→ **MATERIAL PROVIDED**
----
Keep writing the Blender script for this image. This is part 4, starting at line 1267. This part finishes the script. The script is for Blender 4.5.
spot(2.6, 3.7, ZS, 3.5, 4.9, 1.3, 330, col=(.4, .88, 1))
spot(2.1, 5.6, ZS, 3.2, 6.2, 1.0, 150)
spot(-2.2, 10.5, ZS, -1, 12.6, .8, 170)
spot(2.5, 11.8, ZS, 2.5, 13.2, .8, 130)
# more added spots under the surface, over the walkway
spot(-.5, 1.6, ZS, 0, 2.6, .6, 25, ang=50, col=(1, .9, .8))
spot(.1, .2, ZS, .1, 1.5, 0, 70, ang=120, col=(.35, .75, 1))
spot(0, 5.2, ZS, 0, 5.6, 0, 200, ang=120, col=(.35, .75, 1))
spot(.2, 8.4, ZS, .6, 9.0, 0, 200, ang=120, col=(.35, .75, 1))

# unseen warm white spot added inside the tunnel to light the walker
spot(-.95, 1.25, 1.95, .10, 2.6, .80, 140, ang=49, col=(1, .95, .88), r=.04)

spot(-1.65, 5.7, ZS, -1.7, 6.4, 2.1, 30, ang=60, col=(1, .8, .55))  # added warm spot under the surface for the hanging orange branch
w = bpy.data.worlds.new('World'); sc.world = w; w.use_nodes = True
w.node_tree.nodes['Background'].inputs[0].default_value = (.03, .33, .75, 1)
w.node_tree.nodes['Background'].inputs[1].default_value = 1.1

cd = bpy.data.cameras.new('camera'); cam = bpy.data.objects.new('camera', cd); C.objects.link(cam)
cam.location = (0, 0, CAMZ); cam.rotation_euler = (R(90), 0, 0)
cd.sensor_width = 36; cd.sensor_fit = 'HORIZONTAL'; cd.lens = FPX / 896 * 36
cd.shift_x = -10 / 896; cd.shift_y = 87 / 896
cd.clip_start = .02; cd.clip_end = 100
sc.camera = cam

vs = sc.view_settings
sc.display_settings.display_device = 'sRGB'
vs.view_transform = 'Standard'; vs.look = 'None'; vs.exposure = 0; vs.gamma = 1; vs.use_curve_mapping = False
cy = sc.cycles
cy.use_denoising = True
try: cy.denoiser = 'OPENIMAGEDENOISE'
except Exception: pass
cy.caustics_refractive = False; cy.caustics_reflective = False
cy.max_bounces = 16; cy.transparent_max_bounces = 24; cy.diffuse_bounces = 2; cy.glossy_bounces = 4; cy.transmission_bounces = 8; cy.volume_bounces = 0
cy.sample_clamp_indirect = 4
----
Quote exactly the first line of the data and every line after it through the one holding "col=(1, .95, .88), r=.04)".

Keep writing the Blender script for this image. This is part 4, starting at line 1267. This part finishes the script. The script is for Blender 4.5.
spot(2.6, 3.7, ZS, 3.5, 4.9, 1.3, 330, col=(.4, .88, 1))
spot(2.1, 5.6, ZS, 3.2, 6.2, 1.0, 150)
spot(-2.2, 10.5, ZS, -1, 12.6, .8, 170)
spot(2.5, 11.8, ZS, 2.5, 13.2, .8, 130)
# more added spots under the surface, over the walkway
spot(-.5, 1.6, ZS, 0, 2.6, .6, 25, ang=50, col=(1, .9, .8))
spot(.1, .2, ZS, .1, 1.5, 0, 70, ang=120, col=(.35, .75, 1))
spot(0, 5.2, ZS, 0, 5.6, 0, 200, ang=120, col=(.35, .75, 1))
spot(.2, 8.4, ZS, .6, 9.0, 0, 200, ang=120, col=(.35, .75, 1))

# unseen warm white spot added inside the tunnel to light the walker
spot(-.95, 1.25, 1.95, .10, 2.6, .80, 140, ang=49, col=(1, .95, .88), r=.04)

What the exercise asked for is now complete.